How Can We Detect Slow Changes?

Sometimes it seems that while we were not looking, things changed.

Not too many years ago -

  • Hardware was the largest part of any software project budget. Now, unless you are working at a massive scale, the cost of the computing hardware is a rounding error on the bottom line.
  • Scripting languages were too slow for use on real projects, but the web has well and truly demonstrated that this is false.
  • Javascript was only used for annoying irritating effects on web pages, but now AJAX and Web 2.0 have brought drag and drop functionality to the browser application (admittedly not everyone is using these capabilities but they exist).
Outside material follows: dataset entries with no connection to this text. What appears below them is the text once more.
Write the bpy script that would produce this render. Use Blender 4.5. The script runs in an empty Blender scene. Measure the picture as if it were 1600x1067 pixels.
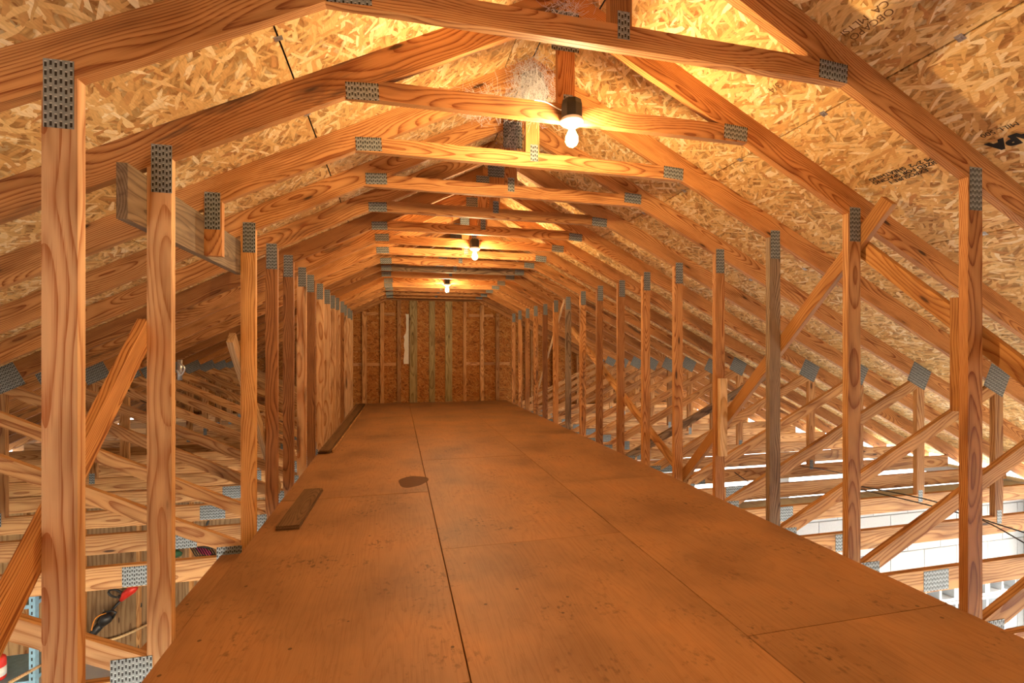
import bpy, math, random
from mathutils import Vector, Matrix, Euler

# ------------------------------------------------------------------ camera, sky, sun, exposure
sc = bpy.context.scene
COL = sc.collection
CZ = 3.95                       # eye height above the garage floor; all z values below are relative to the eye
XC = 0.828                      # centre line of the trusses
YAW = 0.233734
cam_d = bpy.data.cameras.new('camera'); cam = bpy.data.objects.new('camera', cam_d); COL.objects.link(cam)
cam.location = (0, 0, CZ); cam.rotation_euler = (math.pi / 2, 0, -YAW)
cam_d.sensor_width = 36; cam_d.lens = 752.98 / 1600 * 36; cam_d.shift_y = 13.5 / 1600
cam_d.clip_start = 0.05; cam_d.clip_end = 300
sc.camera = cam

world = bpy.data.worlds.new('sky'); sc.world = world; world.use_nodes = True
wn = world.node_tree; wn.nodes.clear()
wo = wn.nodes.new('ShaderNodeOutputWorld'); wb = wn.nodes.new('ShaderNodeBackground'); ws = wn.nodes.new('ShaderNodeTexSky')
ws.sky_type = 'NISHITA'; ws.sun_disc = False; ws.sun_elevation = math.radians(32); ws.sun_rotation = math.radians(150)
ws.air_density = 1.0; ws.dust_density = 2.5; ws.ozone_density = 1.0
wn.links.new(ws.outputs[0], wb.inputs[0]); wb.inputs[1].default_value = 0.9
wn.links.new(wb.outputs[0], wo.inputs[0])

sun_d = bpy.data.lights.new('sun', 'SUN'); sun = bpy.data.objects.new('sun', sun_d); COL.objects.link(sun)
sun_d.energy = 24; sun_d.angle = math.radians(0.6); sun_d.color = (1, 0.95, 0.86)
sdir = Vector((-math.cos(math.radians(32)) * 0.50, math.cos(math.radians(32)) * 0.866, -math.sin(math.radians(32))))
sun.rotation_euler = sdir.to_track_quat('-Z', 'Y').to_euler(); sun.location = (12, -20, 20)

sc.view_settings.view_transform = 'Standard'; sc.view_settings.look = 'None'
sc.view_settings.gamma = 1.0; sc.view_settings.use_curve_mapping = False
sc.view_settings.exposure = 0.72
cy = sc.cycles
cy.adaptive_threshold = 0.03
cy.max_bounces = 4; cy.diffuse_bounces = 4; cy.glossy_bounces = 2; cy.transmission_bounces = 2
cy.caustics_reflective = False; cy.caustics_refractive = False
BULB = 1200.0                   # radiance of the glowing bulbs

RND = random.Random(7)

# ------------------------------------------------------------------ helpers
def link(o, parent=None):
    COL.objects.link(o)
    if parent is not None: o.parent = parent
    return o

def mesh_obj(name, verts, faces, mat, parent=None, loc=(0, 0, 0), rot=None, smooth=False):
    me = bpy.data.meshes.new(name); me.from_pydata([tuple(v) for v in verts], [], faces); me.update()
    if smooth:
        for p in me.polygons: p.use_smooth = True
    if mat: me.materials.append(mat)
    o = bpy.data.objects.new(name, me); o.location = loc
    if rot is not None: o.rotation_euler = rot
    return link(o, parent)

def tag(o, label=None, cat=None, group=None, kind=None):
    if label: o['label'] = label
    if cat: o['category'] = cat
    if group: o['group'] = group
    if kind: o['kind'] = kind
    return o

def empty(name, loc=(0, 0, 0), parent=None, rot=None):
    o = bpy.data.objects.new(name, None); o.location = loc; o.empty_display_size = 0.2
    if rot is not None: o.rotation_euler = rot
    return link(o, parent)

def box_geo(x0, x1, y0, y1, z0, z1):
    v = [(x0, y0, z0), (x1, y0, z0), (x1, y1, z0), (x0, y1, z0), (x0, y0, z1), (x1, y0, z1), (x1, y1, z1), (x0, y1, z1)]
    f = [(0, 3, 2, 1), (4, 5, 6, 7), (0, 1, 5, 4), (1, 2, 6, 5), (2, 3, 7, 6), (3, 0, 4, 7)]
    return v, f

def bevel_box_geo(x0, x1, y0, y1, z0, z1, b):
    """box with chamfered long edges (length along x)"""
    prof = [(y0 + b, z0), (y1 - b, z0), (y1, z0 + b), (y1, z1 - b), (y1 - b, z1), (y0 + b, z1), (y0, z1 - b), (y0, z0 + b)]
    v = [(x0, y, z) for y, z in prof] + [(x1, y, z) for y, z in prof]
    n = 8
    f = [tuple(range(n - 1, -1, -1)), tuple(range(n, 2 * n))]
    # winding: profile runs counter-clockwise seen from +x
    f = [tuple(reversed(range(n))), tuple(range(n, 2 * n))]
    for i in range(n):
        j = (i + 1) % n
        f.append((i, j, n + j, n + i))
    return v, f

def box(name, a, b, mat, parent=None, rel=True):
    """axis-aligned box a..b (z relative to the eye unless rel=False); origin at its centre, long axis along local x"""
    z = CZ if rel else 0
    c = [(a[i] + b[i]) / 2 for i in range(3)]; s = [abs(b[i] - a[i]) / 2 for i in range(3)]
    k = max(range(3), key=lambda i: s[i])
    if parent is not None and rel: pass
    L = s[k]
    if k == 0: rot = (0, 0, 0); w, h = s[1], s[2]
    elif k == 1: rot = (0, 0, math.pi / 2); w, h = s[0], s[2]
    else: rot = (0, -math.pi / 2, 0); w, h = s[1], s[0]
    v, f = box_geo(-L, L, -w, w, -h, h)
    return mesh_obj(name, v, f, mat, parent, (c[0], c[1], c[2] + z), rot)

def prism(name, poly, ang, y0, y1, mat, parent, ox=0, oz=0):
    """polygon in the xz plane extruded y0..y1; local x runs along the grain, turned by ang about y"""
    cx = sum(p[0] for p in poly) / len(poly); cz = sum(p[1] for p in poly) / len(poly)
    ca, sa = math.cos(ang), math.sin(ang)
    loc2 = []
    for (x, z) in poly:
        dx, dz = x - cx, z - cz
        loc2.append((dx * ca + dz * sa, -dx * sa + dz * ca))
    area = sum(loc2[i][0] * loc2[(i + 1) % len(loc2)][1] - loc2[(i + 1) % len(loc2)][0] * loc2[i][1] for i in range(len(loc2)))
    if area < 0: loc2.reverse()
    n = len(loc2); yc = (y0 + y1) / 2; h = (y1 - y0) / 2
    v = [(x, -h, z) for x, z in loc2] + [(x, h, z) for x, z in loc2]
    f = [tuple(range(n)), tuple(reversed(range(n, 2 * n)))]
    for i in range(n):
        j = (i + 1) % n
        f.append((j, i, n + i, n + j))
    return mesh_obj(name, v, f, mat, parent, (cx + ox, yc, cz + oz), (0, -ang, 0))

def beam(name, p0, p1, w, t, mat, parent=None, up=Vector((1, 0, 0)), rel=True, label=None):
    """board from p0 to p1; t is its thickness along 'up', w its width at right angles"""
    p0, p1 = Vector(p0), Vector(p1)
    if rel: p0 = p0 + Vector((0, 0, CZ)); p1 = p1 + Vector((0, 0, CZ))
    d = (p1 - p0); L = d.length; d.normalize()
    y = (up - d * up.dot(d)).normalized(); z = d.cross(y).normalized()
    v, f = bevel_box_geo(-L / 2, L / 2, -t / 2, t / 2, -w / 2, w / 2, min(t, w) * 0.06)
    m = Matrix((d, y, z)).transposed()
    return mesh_obj(name, v, f, mat, parent, (p0 + p1) / 2, m.to_euler())

def tube_geo(pts, r, n=6):
    pts = [Vector(p) for p in pts]; V = []; F = []
    m = len(pts)
    rr = r if isinstance(r, (list, tuple)) else [r] * m
    ref = None
    for i, p in enumerate(pts):
        d = (pts[min(i + 1, m - 1)] - pts[max(i - 1, 0)])
        if d.length < 1e-9: d = Vector((0, 0, 1))
        d.normalize()
        if ref is None: ref = Vector((0, 0, 1)) if abs(d.z) < 0.9 else Vector((1, 0, 0))
        a = (ref - d * ref.dot(d)).normalized(); b = d.cross(a); ref = a
        for k in range(n):
            t = 2 * math.pi * k / n
            V.append(p + (a * math.cos(t) + b * math.sin(t)) * rr[i])
    for i in range(m - 1):
        for k in range(n):
            k2 = (k + 1) % n
            F.append((i * n + k, i * n + k2, (i + 1) * n + k2, (i + 1) * n + k))
    F.append(tuple(reversed(range(n)))); F.append(tuple(range((m - 1) * n, m * n)))
    return V, F

def tube(name, pts, r, mat, parent=None, n=6, rel=True):
    z = CZ if rel else 0
    P = [Vector(p) + Vector((0, 0, z)) for p in pts]
    o = P[0].copy()
    V, F = tube_geo([p - o for p in P], r, n)
    return mesh_obj(name, V, F, mat, parent, o, smooth=True)

def lathe_geo(prof, n=24):
    V = []; F = []
    for (r, z) in prof:
        for k in range(n):
            t = 2 * math.pi * k / n
            V.append((r * math.cos(t), r * math.sin(t), z))
    for i in range(len(prof) - 1):
        for k in range(n):
            k2 = (k + 1) % n
            F.append((i * n + k, i * n + k2, (i + 1) * n + k2, (i + 1) * n + k))
    F.append(tuple(reversed(range(n)))); F.append(tuple(range((len(prof) - 1) * n, len(prof) * n)))
    return V, F

def lathe(name, prof, mat, parent=None, loc=(0, 0, 0), n=24, rot=None, smooth=True):
    V, F = lathe_geo(prof, n)
    return mesh_obj(name, V, F, mat, parent, loc, rot, smooth)

def spline(pts, k=8):
    pts = [Vector(p) for p in pts]; out = []
    for i in range(len(pts) - 1):
        a = pts[max(i - 1, 0)]; b = pts[i]; c = pts[i + 1]; d = pts[min(i + 2, len(pts) - 1)]
        for j in range(k):
            t = j / k
            out.append(0.5 * ((2 * b) + (c - a) * t + (2 * a - 5 * b + 4 * c - d) * t * t + (3 * b - a - 3 * c + d) * t ** 3))
    out.append(pts[-1]); return out

# ------------------------------------------------------------------ materials
class NT:
    def __init__(s, name):
        s.m = bpy.data.materials.new(name); s.m.use_nodes = True; s.t = s.m.node_tree; s.t.nodes.clear()
        s.out = s.n('ShaderNodeOutputMaterial'); s.b = s.n('ShaderNodeBsdfPrincipled'); s.l(s.b.outputs[0], s.out.inputs[0])
    def n(s, typ, **kw):
        x = s.t.nodes.new(typ)
        for k, v in kw.items(): setattr(x, k, v)
        return x
    def l(s, a, b): s.t.links.new(a, b)
    def math(s, op, a, b=None, clamp=False, c=None):
        x = s.n('ShaderNodeMath', operation=op, use_clamp=clamp)
        for i, v in enumerate((a, b, c)):
            if v is None: continue
            if isinstance(v, (int, float)): x.inputs[i].default_value = v
            else: s.l(v, x.inputs[i])
        return x.outputs[0]
    def vmath(s, op, a, b=None):
        x = s.n('ShaderNodeVectorMath', operation=op)
        for i, v in enumerate((a, b)):
            if v is None: continue
            if isinstance(v, (tuple, list)): x.inputs[i].default_value = v
            else: s.l(v, x.inputs[i])
        return x.outputs['Vector'] if op != 'LENGTH' else x.outputs['Value']
    def comb(s, x, y, z):
        c = s.n('ShaderNodeCombineXYZ')
        for i, v in enumerate((x, y, z)):
            if isinstance(v, (int, float)): c.inputs[i].default_value = v
            else: s.l(v, c.inputs[i])
        return c.outputs[0]
    def sep(s, v):
        x = s.n('ShaderNodeSeparateXYZ'); s.l(v, x.inputs[0]); return x.outputs
    def noise(s, vec, scale, detail=3, rough=0.5, dim='3D'):
        x = s.n('ShaderNodeTexNoise', noise_dimensions=dim); s.l(vec, x.inputs['Vector'])
        x.inputs['Scale'].default_value = scale; x.inputs['Detail'].default_value = detail; x.inputs['Roughness'].default_value = rough
        return x.outputs[0]
    def ramp(s, fac, stops, interp='LINEAR'):
        x = s.n('ShaderNodeValToRGB'); x.color_ramp.interpolation = interp
        e = x.color_ramp.elements
        while len(e) > 1: e.remove(e[-1])
        e[0].position = stops[0][0]; e[0].color = tuple(stops[0][1]) + (1,) if len(stops[0][1]) == 3 else stops[0][1]
        for p, c in stops[1:]:
            k = e.new(p); k.color = tuple(c) + (1,)
        s.l(fac, x.inputs[0]); return x.outputs[0]
    def mix(s, fac, a, b, mode='MIX'):
        x = s.n('ShaderNodeMix', data_type='RGBA', blend_type=mode)
        if isinstance(fac, (int, float)): x.inputs[0].default_value = fac
        else: s.l(fac, x.inputs[0])
        for i, v in ((6, a), (7, b)):
            if isinstance(v, (tuple, list)): x.inputs[i].default_value = tuple(v) + (1,) if len(v) == 3 else v
            else: s.l(v, x.inputs[i])
        return x.outputs[2]
    def bump(s, h, strength, dist=0.002):
        x = s.n('ShaderNodeBump'); x.inputs['Strength'].default_value = strength; x.inputs['Distance'].default_value = dist
        s.l(h, x.inputs['Height']); s.l(x.outputs[0], s.b.inputs['Normal'])
    def base(s, c, rough=0.6, metal=0.0, spec=0.3):
        if isinstance(c, (tuple, list)): s.b.inputs['Base Color'].default_value = tuple(c) + (1,)
        else: s.l(c, s.b.inputs['Base Color'])
        if isinstance(rough, (int, float)): s.b.inputs['Roughness'].default_value = rough
        else: s.l(rough, s.b.inputs['Roughness'])
        s.b.inputs['Metallic'].default_value = metal; s.b.inputs['Specular IOR Level'].default_value = spec

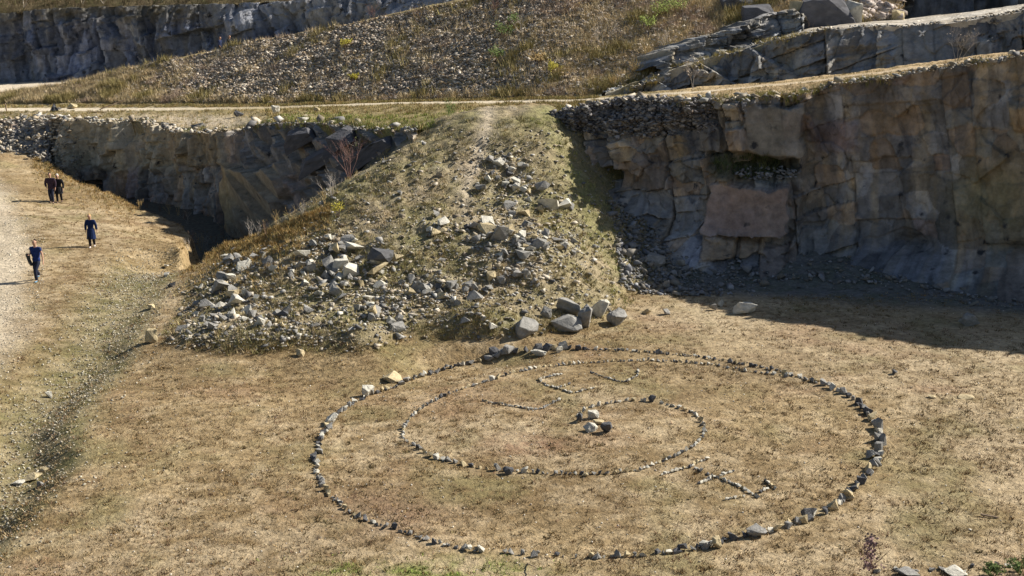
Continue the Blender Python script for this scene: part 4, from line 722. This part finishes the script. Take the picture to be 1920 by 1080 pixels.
# twiggy plants --------------------------------------------------
def twigs(name, M, parent, seed, H, nst, spread, bare=.5, depth=3, r0=.012, trunk=True, leafcol=None):
    rr = random.Random(seed); segs = []; tips = []
    def grow(p, d, L, rad, dep):
        q = p.copy(); n = 3
        for k in range(n):
            d = (d+Vector((rr.gauss(0, .13), rr.gauss(0, .13), rr.gauss(0, .08)+.03))).normalized(); e = q+d*L/n; segs.append((q.copy(), e.copy(), rad*(1-k*.22), rad*(1-(k+1)*.22), dep)); q = e
            if dep > 0 and (k > 0 or dep < depth):
                for _ in range(2):
                    a = rr.uniform(0, 6.28); s_ = rr.uniform(.4, .9); dd = (d+Vector((math.cos(a), math.sin(a), .1))*s_).normalized(); grow(q, dd, L*rr.uniform(.35, .6), rad*.5, dep-1)
        tips.append(q)
    for k in range(nst):
        a = rr.uniform(0, 6.28); s_ = rr.uniform(.2, 1)*spread; grow(Vector((math.cos(a)*.03, math.sin(a)*.03, 0)), Vector((math.cos(a)*s_, math.sin(a)*s_, 1)).normalized(), H*rr.uniform(.55, .8), r0, depth)
    def tubes(sel):
        V = []; Fx = []
        for a, b, ra, rb, dp in sel:
            d = (b-a).normalized(); u = d.orthogonal().normalized(); v = d.cross(u); o = len(V)
            for c_, rad in ((a, ra), (b, rb)):
                for t in range(3): V.append(c_+(u*math.cos(t*2.094)+v*math.sin(t*2.094))*rad)
            for t in range(3): Fx.append((o+t, o+(t+1) % 3, o+3+(t+1) % 3, o+3+t))
        return [v[:] for v in V], Fx
    return segs, tips, tubes
def mk(name, V, Fx, m, parent=None):
    me = bpy.data.meshes.new(name); me.from_pydata(V, [], Fx); me.materials.append(m); o = bpy.data.objects.new(name, me); COL.objects.link(o); o.parent = parent; return o
def leaves(tips, n, size, seed, spread):
    rr = random.Random(seed); V = []; Fx = []
    for k in range(n):
        c_ = rr.choice(tips)+Vector((rr.gauss(0, spread), rr.gauss(0, spread), rr.gauss(0, spread))); a = Vector((rr.gauss(0, 1), rr.gauss(0, 1), rr.gauss(0, 1))).normalized()*size*rr.uniform(.6, 1.3); b = a.orthogonal().normalized()*a.length*.6; o = len(V)
        V += [(c_-a)[:], (c_+b)[:], (c_+a)[:], (c_-b)[:]]; Fx.append((o, o+1, o+2, o+3))
    return V, Fx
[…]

Not too sure how this is happening, but it seems that when we first learn about something, those ideas stick and it is hard to change what we know to match the current reality. When I started commercial software development, it was common to build systems on a PDP-11 with under 512KB of RAM. These days a laptop comes with at least 2GB of RAM, an increase of main memory of a factor of 4,000, but sometimes I still catch myself trying to save a few bytes when designing some aspect of a system.

The open question for now is how to detect this type of slow change (even if the pace of technological change is not all that slow compared to other changes.) This is an important question because many societies and groups have been hit by surprises that in hindsight are obvious, and the consequences were catastrophic;

  • When cutting down trees in an area, when does the population realize that there is a serious problem with deforestation?
  • When does a drought become a climate shift that means the area is no longer amenable to the current mode of agriculture?
  • When does the exploitation of fish in a fishery result in the collapse of the stocks in that fishery?

On the technology side, when do the desktop application developers get hit overtaken by the web applications running in a browser? Functionality wise, we can deliver nearly equivalent functionality over the web provided we have the bandwidth, so maybe it is time to recreate departmental applications as web applications?